Clients
Clients represent applications in the Curity Identity Server. A client contains all the configuration for an application to obtain an authorization grant on behalf of a user or non-human entity.

In the Curity Identity Server, clients are extremely flexible and can be configured for many different purposes, including:
- performing the OAuth authorization code flow (and all other OAuth flows)
- performing backend authentication via CIBA
- introspecting tokens
- exchanging tokens
- running authentication flows using the Hypermedia Authentication API (HAAPI)
Client Capabilities#
Clients in the Curity Identity Server support a wide range of capabilities that control what operations they can perform. These capabilities determine which OAuth flows and operations are available to each client.
To understand the full scope of what a client can do and how to configure these capabilities, see Client Capabilities
Client Authentication#
Before a client can interact with the Curity Identity Server, it may need to authenticate itself. Multiple authentication methods are supported, from simple secrets to advanced methods like private key JWT and mutual TLS.
Learn more about configuring these authentication mechanisms in Client Authentication
Client Configuration#
Beyond capabilities and authentication, clients have numerous configuration options that control their behavior, including redirect URIs, token lifetimes, and consent settings.
For a comprehensive reference to all available configuration options, see Client Configuration .
Client Types#
Depending on your deployment needs, the Curity Identity Server supports different client storage and management approaches:
- Configuration Clients — Clients defined directly in the system configuration, ideal for controlled environments.
- Database Clients — Clients stored in a database, suitable for dynamic client management.
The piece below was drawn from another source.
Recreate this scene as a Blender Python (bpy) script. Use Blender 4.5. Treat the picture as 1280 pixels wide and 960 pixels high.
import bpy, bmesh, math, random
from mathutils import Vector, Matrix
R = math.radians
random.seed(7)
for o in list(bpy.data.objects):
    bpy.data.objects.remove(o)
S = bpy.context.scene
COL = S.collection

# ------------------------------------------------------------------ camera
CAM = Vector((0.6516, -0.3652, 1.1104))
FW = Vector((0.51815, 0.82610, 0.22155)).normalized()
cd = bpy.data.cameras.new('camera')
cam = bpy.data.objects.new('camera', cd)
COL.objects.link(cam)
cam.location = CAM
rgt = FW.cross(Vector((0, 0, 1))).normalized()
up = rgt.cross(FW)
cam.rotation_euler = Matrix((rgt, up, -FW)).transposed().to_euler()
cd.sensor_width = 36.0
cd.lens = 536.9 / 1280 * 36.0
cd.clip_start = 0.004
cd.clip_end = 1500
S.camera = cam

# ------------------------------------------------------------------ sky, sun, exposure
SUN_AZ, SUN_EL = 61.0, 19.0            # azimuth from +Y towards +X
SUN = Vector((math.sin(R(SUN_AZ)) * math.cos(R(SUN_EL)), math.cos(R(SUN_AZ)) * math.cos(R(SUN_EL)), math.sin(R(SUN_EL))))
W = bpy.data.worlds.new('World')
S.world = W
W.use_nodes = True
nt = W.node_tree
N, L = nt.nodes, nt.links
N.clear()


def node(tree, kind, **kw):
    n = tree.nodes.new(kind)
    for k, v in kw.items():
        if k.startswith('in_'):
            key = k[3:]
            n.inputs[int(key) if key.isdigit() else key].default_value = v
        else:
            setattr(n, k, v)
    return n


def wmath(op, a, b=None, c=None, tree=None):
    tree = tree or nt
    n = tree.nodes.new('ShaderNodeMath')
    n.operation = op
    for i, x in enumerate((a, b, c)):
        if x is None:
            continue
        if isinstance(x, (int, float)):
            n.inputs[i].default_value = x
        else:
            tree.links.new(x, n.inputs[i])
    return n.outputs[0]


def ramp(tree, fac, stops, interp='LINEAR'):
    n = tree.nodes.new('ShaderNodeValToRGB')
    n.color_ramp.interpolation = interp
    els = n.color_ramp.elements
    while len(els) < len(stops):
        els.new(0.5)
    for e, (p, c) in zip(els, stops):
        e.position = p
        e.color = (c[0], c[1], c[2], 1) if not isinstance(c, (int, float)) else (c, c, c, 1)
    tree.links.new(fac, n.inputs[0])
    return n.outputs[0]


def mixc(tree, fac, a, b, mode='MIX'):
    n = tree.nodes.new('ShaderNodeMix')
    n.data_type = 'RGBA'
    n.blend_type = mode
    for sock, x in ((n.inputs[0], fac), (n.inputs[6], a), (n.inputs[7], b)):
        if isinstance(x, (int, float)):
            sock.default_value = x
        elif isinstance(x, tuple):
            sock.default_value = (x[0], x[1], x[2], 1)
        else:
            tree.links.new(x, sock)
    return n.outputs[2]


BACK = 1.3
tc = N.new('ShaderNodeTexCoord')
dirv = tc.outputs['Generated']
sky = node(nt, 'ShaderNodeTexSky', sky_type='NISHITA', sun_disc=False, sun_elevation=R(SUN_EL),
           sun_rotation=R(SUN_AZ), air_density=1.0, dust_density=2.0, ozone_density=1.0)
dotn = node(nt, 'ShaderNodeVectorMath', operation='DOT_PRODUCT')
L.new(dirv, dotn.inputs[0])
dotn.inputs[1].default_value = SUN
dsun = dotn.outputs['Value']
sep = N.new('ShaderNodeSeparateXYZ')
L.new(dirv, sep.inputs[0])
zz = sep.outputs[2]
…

- Dynamically Registered Clients (DCR) — Clients registered at runtime via the Dynamic Client Registration protocol.
Regardless of the type, all clients share the same configuration options and capabilities with only small discrepancies.
Client Framability#
To integrate the OAuth token issuance process, the Token Service offers specific capabilities to allow its user screens to be embedded through IFRAMEs.
While the default behaviour of HTML-pages is to not be allowed to be framed (due to security reasons, i.e. clickjacking prevention), it is however possible to allow framing on a per-client base.
The configuration and use of framability controls for OAuth clients is the same as for Service Providers . Please see the Service Providers’ Framability documentation for further instructions.